TO raise public awareness and focus attention on the vital need to protect and conserve water resources, World Water Day is celebrated on March 22 each year. This year’s theme "Coping with Water Scarcity" indicates the urgency to protect the Earth’s sources so that clean water and sanitation will be available to more communities.
As the world’s population grows, water shortages have become a global challenge. With most developed and developing countries consuming resources much faster than they can regenerate them, it will not be long when the supply of fresh water will cause shortages of a magnitude that can leave large populations thirsty and hungry.
Shortages of water are nothing new. Arid and semiarid regions have always been short of water and much of the rest of the world suffers periodically when expected rainfall is either inadequate or irregular. What is new is the extent of the problem. Already one-third of the world’s population suffers from inadequate access to clean fresh water. Within a decade, the proportion is expected to double to two-thirds. Most of the world’s water is already inaccessible or comes in the form of storms and hurricanes. There is certainly room for better management of water, especially in agriculture which currently takes up 70 percent of the water we use.

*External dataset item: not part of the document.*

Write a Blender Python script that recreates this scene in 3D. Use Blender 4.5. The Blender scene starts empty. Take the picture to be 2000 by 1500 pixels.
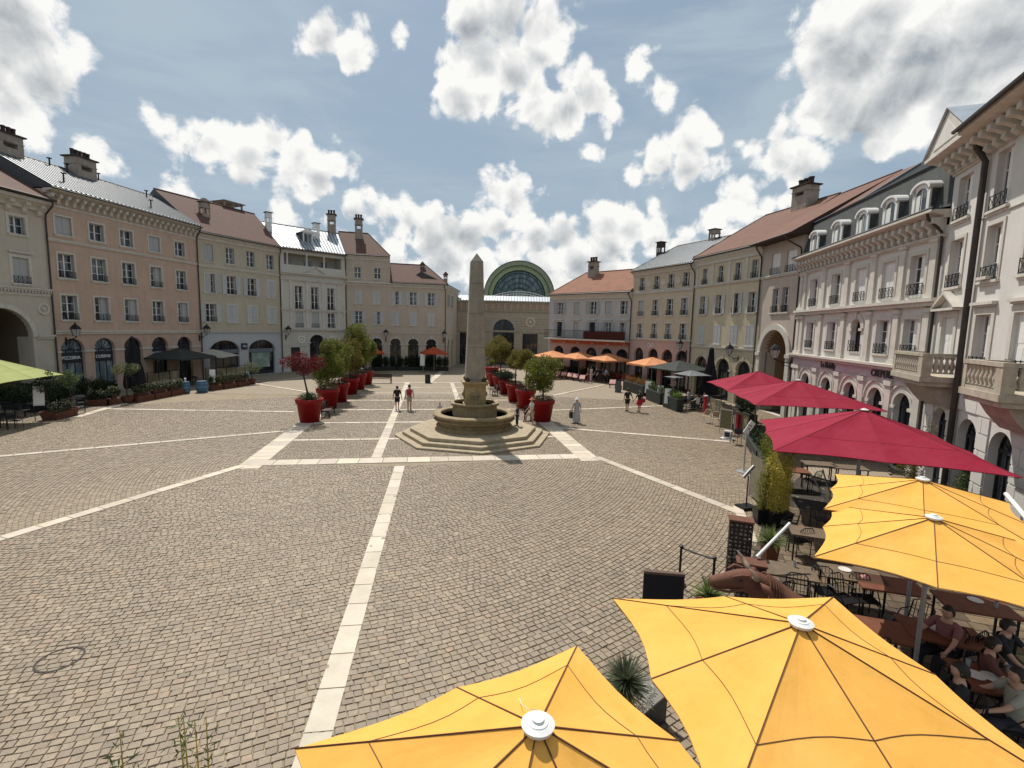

The world’s water problems have been documented in report after report, with a recent study from the International Food Policy Research Institute emphasizing the difficulty of providing water to grow food that will eventually be a greater problem than drinking water. The traditional approach to solve water problems is tapping new sources of supply but in many areas, there are few new sources to tap. If we do not learn to care and live within the water available in our communities, safe and inadequate water supply will become more difficult to obtain.
Water is life. It is an essential component of human existence. We must learn not only the methods and habits of sharing equitably, but also the technologies and values of securing the environment that makes fresh water available to us.